What you are asked to do
Skip all pictures, then copy the lines from the start of the data through the line with "FALL = 0.31", keeping both ends.

_ _ _ _ _

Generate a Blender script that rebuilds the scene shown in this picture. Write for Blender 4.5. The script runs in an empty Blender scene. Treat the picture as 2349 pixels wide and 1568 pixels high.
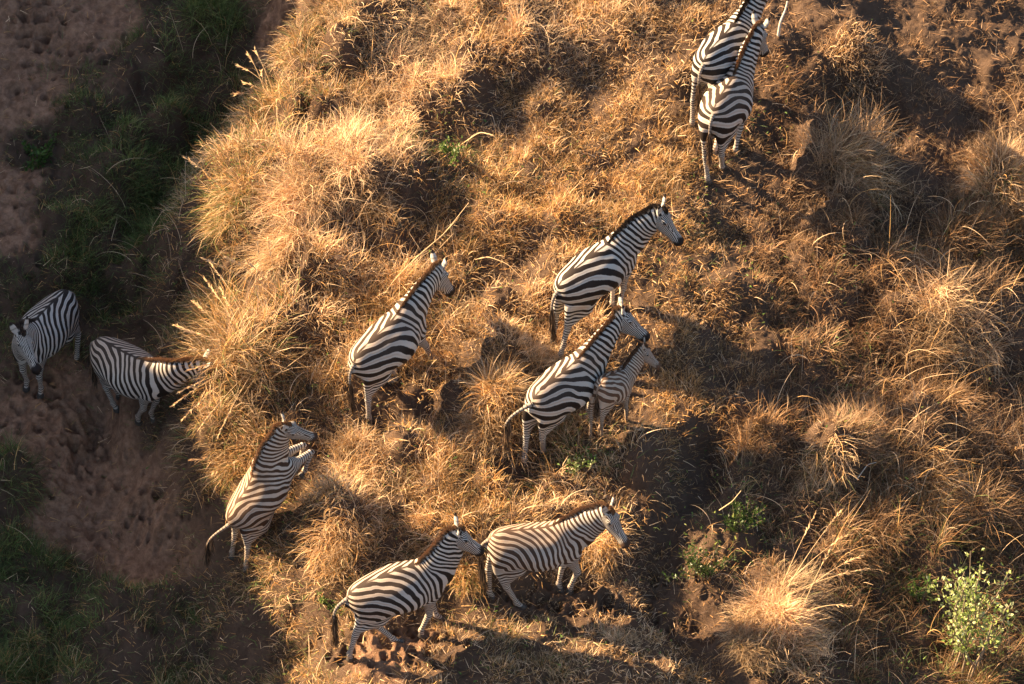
import bpy, math
import numpy as np

SC = bpy.context.scene

# ---------------------------------------------------------------- camera numbers
CAM_DIST, CAM_DEP, FRAME_W = 60.0, math.radians(44.0), 13.05
FOCAL_TAN = (FRAME_W / 2) / CAM_DIST
CAM_POS = np.array([0.0, -CAM_DIST * math.cos(CAM_DEP), CAM_DIST * math.sin(CAM_DEP)])
CAM_F = np.array([0.0, math.cos(CAM_DEP), -math.sin(CAM_DEP)])
CAM_U = np.array([0.0, math.sin(CAM_DEP), math.cos(CAM_DEP)])
CAM_R = np.array([1.0, 0.0, 0.0])
SLOPE = 0.25                                        # the hillside climbs away from the viewer


FALL = 0.31                                         # and drops away to the right beyond x = 2.2


def at(px, py, drop=0.0):
    """where a spot of the 2349x1568 survey picture lies on the plain hillside (world x, y)"""
    drop = drop + FALL * max(0.0, (px - 1174.5) / 180 - 2.2)
    u = (px - 1174.5) / 1174.5 * FOCAL_TAN
    v = (784.0 - py) / 1174.5 * FOCAL_TAN
    d = CAM_F + u * CAM_R + v * CAM_U
    t = (SLOPE * CAM_POS[1] - drop - CAM_POS[2]) / (d[2] - SLOPE * d[1])
    p = CAM_POS + t * d
    return float(p[0]), float(p[1])


def project(P):
    q = np.asarray(P) - CAM_POS
    w = q @ CAM_F
    return np.stack([1174.5 + (q @ CAM_R) / w / FOCAL_TAN * 1174.5, 784.0 - (q @ CAM_U) / w / FOCAL_TAN * 1174.5], -1)


# ---------------------------------------------------------------- noise
def _hash(ix, iy, seed):
    h = (ix.astype(np.int64) * 374761393 + iy.astype(np.int64) * 668265263 + seed * 974634777) & 0x7FFFFFFF
    h = ((h ^ (h >> 13)) * 1274126177) & 0x7FFFFFFF
    h = ((h ^ (h >> 15)) * 1911520717) & 0x7FFFFFFF
    return ((h ^ (h >> 16)) & 0xFFFFF) / float(0xFFFFF)


def vnoise(x, y, freq, seed):
    x = np.asarray(x, float) * freq + 317.3
    y = np.asarray(y, float) * freq + 211.7
    ix, iy = np.floor(x), np.floor(y)
    fx, fy = x - ix, y - iy
    fx, fy = fx * fx * fx * (fx * (fx * 6 - 15) + 10), fy * fy * fy * (fy * (fy * 6 - 15) + 10)
    a, b = _hash(ix, iy, seed), _hash(ix + 1, iy, seed)
    c, d = _hash(ix, iy + 1, seed), _hash(ix + 1, iy + 1, seed)
    return ((a + (b - a) * fx) * (1 - fy) + (c + (d - c) * fx) * fy) * 2 - 1


def sstep(a, b, t):
    t = np.clip((t - a) / (b - a), 0, 1)
    return t * t * (3 - 2 * t)


# ---------------------------------------------------------------- terrain
BANK = np.array([at(*p) for p in [(900, -700), (770, -200), (765, -40), (690, 150), (605, 300), (535, 430), (530, 560),
                                  (560, 660), (500, 780), (480, 900), (500, 1010), (560, 1130), (640, 1230),
                                  (720, 1330), (740, 1420), (720, 1520), (700, 1800), (640, 2400)]])
TRENCH = np.array([at(*p) for p in [(1625, 1040), (1600, 1100), (1560, 1170), (1520, 1270), (1545, 1390),
                                    (1610, 1500), (1660, 1620), (1700, 1800)]])
# (px, py, radius across, radius in depth, height): knolls and hollows
MOUNDS = [(880, 440, .9, .9, .32), (1000, 190, .8, .5, .22), (1250, 80, 1.0, .6, .25), (1140, 1000, .45, .5, .28),
          (1130, 1260, .6, .5, .25), (780, 1230, .45, .5, .25), (1450, 1090, .6, .5, .28), (1960, 110, .75, .40, .22),
          (1975, 250, .58, .50, -.60), (1790, 1400, .55, .6, .34), (2180, 740, 1.0, .6, .3), (1880, 1060, .6, .5, .25),
          (560, 850, .5, .6, .2), (1330, 1400, 1.6, .45, -.14), (900, 1480, 1.0, .5, -.14), (1010, 560, .5, .35, -.2),
          (1080, 350, .5, .3, -.16), (950, 1000, .5, .35, -.16), (1240, 1120, .35, .4, -.25), (2150, 480, .9, .6, .12),
          (1750, 640, .9, .6, .1), (1420, 560, .8, .5, .1), (800, 60, .6, .5, .2), (640, 690, .35, .25, .12)]
MOUNDS = [(at(a, b) + (c, d, e)) for a, b, c, d, e in MOUNDS]


def poly_dist(x, y, poly):
    """distance to a polyline and the side (positive on its left when walking along it)"""
    best = np.full(np.shape(x), 1e9)
    side = np.zeros(np.shape(x))
    for (ax, ay), (bx, by) in zip(poly[:-1], poly[1:]):
        ex, ey = bx - ax, by - ay
        t = np.clip(((x - ax) * ex + (y - ay) * ey) / (ex * ex + ey * ey), 0, 1)
        d = np.hypot(x - ax - t * ex, y - ay - t * ey)
        s = np.sign(ex * (y - ay) - ey * (x - ax))
        m = d < best
        best = np.where(m, d, best)
        side = np.where(m, s, side)
    return best, side


def bank_depth(x, y):
    d, s = poly_dist(x, y, BANK)
    return -d * s                                   # positive inside the gully on the left


RIDGE_H = 7.95


def domes(x, y, cell=.62, seed=51):
    """hummocks of matted grass: rounded heaps scattered on a jittered grid"""
    x = np.asarray(x, float)
    y = np.asarray(y, float)
    best = np.zeros(np.shape(x))
    ix, iy = np.floor(x / cell), np.floor(y / cell)
    for dx in (-1, 0, 1):
        for dy in (-1, 0, 1):
            jx, jy = ix + dx, iy + dy
            px = (jx + .15 + .7 * _hash(jx, jy, seed)) * cell
            py = (jy + .15 + .7 * _hash(jx, jy, seed + 1)) * cell
            r = cell * (.42 + .42 * _hash(jx, jy, seed + 2))
            h = .03 + .34 * _hash(jx, jy, seed + 3) ** 1.5
            q = ((x - px) ** 2 + (y - py) ** 2) / r ** 2
            best = np.maximum(best, h * np.sqrt(np.maximum(1 - q, 0)) ** 1.3)
    return best


def height(x, y, fine=True):
    x = np.asarray(x, float)
    y = np.asarray(y, float)
    z = SLOPE * np.clip(y, -30, 40)
    wob = vnoise(x, y, .9, 3) * .35 + vnoise(x, y, 2.1, 4) * .15
    g = bank_depth(x, y) + wob
    z = z - 1.35 * sstep(-.35, 1.5, g)
    z = z + .12 * sstep(.6, 0, np.abs(g + .5)) - .38 * np.exp(-((g - 1.5) / .65) ** 2) * sstep(-3.2, -1.2, y)
    # the far side of the gully climbs to a high bank
    w = np.clip((-7.6 - x) / 9.4, 0, 3.0)
    z = z + (RIDGE_H + .25 * vnoise(x, y, .35, 12)) * np.where(w < 1, w * w * (3 - 2 * w), 1.0)
    td, ts = poly_dist(x, y, TRENCH)
    z = z - .30 * sstep(.50, .10, td + .12 * vnoise(x, y, 2.0, 8))
    # right of the trench the hill falls away gently from the light
    z = z - FALL * np.clip(x - 2.2, 0, 12)
    for mx, my, rx, ry, h in MOUNDS:
        q = ((x - mx) / rx) ** 2 + ((y - my) / ry) ** 2
        z = z + h * np.exp(-q if h > -.3 else -q * q)
    if fine:
        z = z + .09 * vnoise(x, y, 1.3, 5) + .05 * vnoise(x, y, 2.7, 6) + .022 * vnoise(x, y, 6.0, 7)
    return z


# ---------------------------------------------------------------- zebra skeleton (x forward, y left, z up, metres)
def rx(a):
    c, s = math.cos(a), math.sin(a)
    return np.array([[1, 0, 0], [0, c, -s], [0, s, c]])


def ry(a):
    c, s = math.cos(a), math.sin(a)
    return np.array([[c, 0, s], [0, 1, 0], [-s, 0, c]])


def rz(a):
    c, s = math.cos(a), math.sin(a)
    return np.array([[c, -s, 0], [s, c, 0], [0, 0, 1]])


JOINT = {'spine': (-.02, 0, 1.0), 'neck0': (.40, 0, 1.06), 'neck1': (.66, 0, 1.30), 'head': (.90, 0, 1.53)}
for _s, _n in ((1, 'l'), (-1, 'r')):
    JOINT.update({'f0' + _n: (.40, .12 * _s, .92), 'f1' + _n: (.32, .135 * _s, .745), 'f2' + _n: (.355, .13 * _s, .42),
                  'f3' + _n: (.345, .125 * _s, .12), 'f4' + _n: (.395, .125 * _s, .0),
                  'h0' + _n: (-.42, .12 * _s, .98), 'h1' + _n: (-.30, .15 * _s, .75), 'h2' + _n: (-.585, .135 * _s, .49),
                  'h3' + _n: (-.545, .13 * _s, .12), 'h4' + _n: (-.495, .13 * _s, .0)})
JOINT = {k: np.array(v, float) for k, v in JOINT.items()}
KEYS = {'tail': (-.69, 0, 1.13), 'withers': (.33, 0, 1.32), 'poll': (.885, 0, 1.635), 'nose': (1.285, 0, 1.235),
        'fl': (.395, .125, 0), 'fr': (.395, -.125, 0), 'hl': (-.495, .13, 0), 'hr': (-.495, -.13, 0),
        'kl': (.355, .13, .42), 'kr': (.355, -.13, .42), 'ol': (-.60, .135, .50), 'or': (-.60, -.135, .50)}
KEYBONE = {'tail': 'rear', 'withers': 'front', 'poll': 'head', 'nose': 'head', 'fl': 'f3l', 'fr': 'f3r', 'hl': 'h3l', 'hr': 'h3r',
           'kl': 'f1l', 'kr': 'f1r', 'ol': 'h1l', 'or': 'h1r'}
LEGS = ('fl', 'fr', 'hl', 'hr')


def foal_warp(P):
    """adult rest shape -> foal rest shape: leggy, short in body and muzzle"""
    P = np.array(P, float)
    x, y, z = P[..., 0], P[..., 1], P[..., 2]
    zz = np.where(z < .75, z * 1.2, z + .15)
    xx = np.where(x < .42, x * .80, .336 + (x - .42) * .82)
    yy = y * np.where(z > 1.25, 1.0, .92)
    return np.stack([xx, yy, zz], -1) * .69


def bones(p, foal=False):
    """pose dict (degrees) -> 4x4 matrices per bone, rest space to posed zebra space"""
    W = foal_warp if foal else (lambda q: np.array(q, float))
    r = math.radians

    def about(j, R):
        M = np.eye(4)
        j = W(JOINT[j])
        M[:3, :3] = R
        M[:3, 3] = j - R @ j
        return M
    B = {'rear': np.eye(4)}
    B['front'] = about('spine', rz(r(p.get('bend', 0))) @ ry(r(p.get('arch', 0))))
    n = p.get('neck', (0, 0))
    B['neck0'] = B['front'] @ about('neck0', rz(r(n[1] * .5)) @ ry(r(n[0] * .6)))
    B['neck1'] = B['neck0'] @ about('neck1', rz(r(n[1] * .5)) @ ry(r(n[0] * .4)))
    h = p.get('head', (0, 0, 0))
    B['head'] = B['neck1'] @ about('head', rz(r(h[1])) @ ry(r(h[0])) @ rx(r(h[2])))
    for leg in LEGS:
        a = p.get(leg, (0, 0, 0, 0, 0))
        k, s = leg[0], leg[1]
        par = B['front'] if k == 'f' else B['rear']
        B[k + '0' + s] = par @ about(k + '0' + s, rx(r(a[4])) @ ry(r(a[0])))
        for i in (1, 2, 3):
            B[k + str(i) + s] = B[k + str(i - 1) + s] @ about(k + str(i) + s, ry(r(a[i])))
    return B


def root_matrix(p):
    M = np.eye(4)
    s = p.get('size', 1.0)
    M[:3, :3] = rz(math.radians(p['yaw'])) @ ry(math.radians(p['pitch'])) @ rx(math.radians(p['roll'])) * s
    M[:3, 3] = p['loc']
    return M

# ---------------------------------------------------------------- camera, sky, sun, exposure
cam = bpy.data.objects.new('camera', bpy.data.cameras.new('camera'))
SC.collection.objects.link(cam)
SC.camera = cam
cam.location = CAM_POS
cam.rotation_euler = (math.pi / 2 - CAM_DEP, 0, 0)
cam.data.angle = 2 * math.atan(FOCAL_TAN)
cam.data.clip_start, cam.data.clip_end = 1.0, 600.0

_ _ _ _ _

Completed task
Generate a Blender script that rebuilds the scene shown in this picture. Write for Blender 4.5. The script runs in an empty Blender scene. Treat the picture as 2349 pixels wide and 1568 pixels high.
import bpy, math
import numpy as np

SC = bpy.context.scene

# ---------------------------------------------------------------- camera numbers
CAM_DIST, CAM_DEP, FRAME_W = 60.0, math.radians(44.0), 13.05
FOCAL_TAN = (FRAME_W / 2) / CAM_DIST
CAM_POS = np.array([0.0, -CAM_DIST * math.cos(CAM_DEP), CAM_DIST * math.sin(CAM_DEP)])
CAM_F = np.array([0.0, math.cos(CAM_DEP), -math.sin(CAM_DEP)])
CAM_U = np.array([0.0, math.sin(CAM_DEP), math.cos(CAM_DEP)])
CAM_R = np.array([1.0, 0.0, 0.0])
SLOPE = 0.25                                        # the hillside climbs away from the viewer


FALL = 0.31                                         # and drops away to the right beyond x = 2.2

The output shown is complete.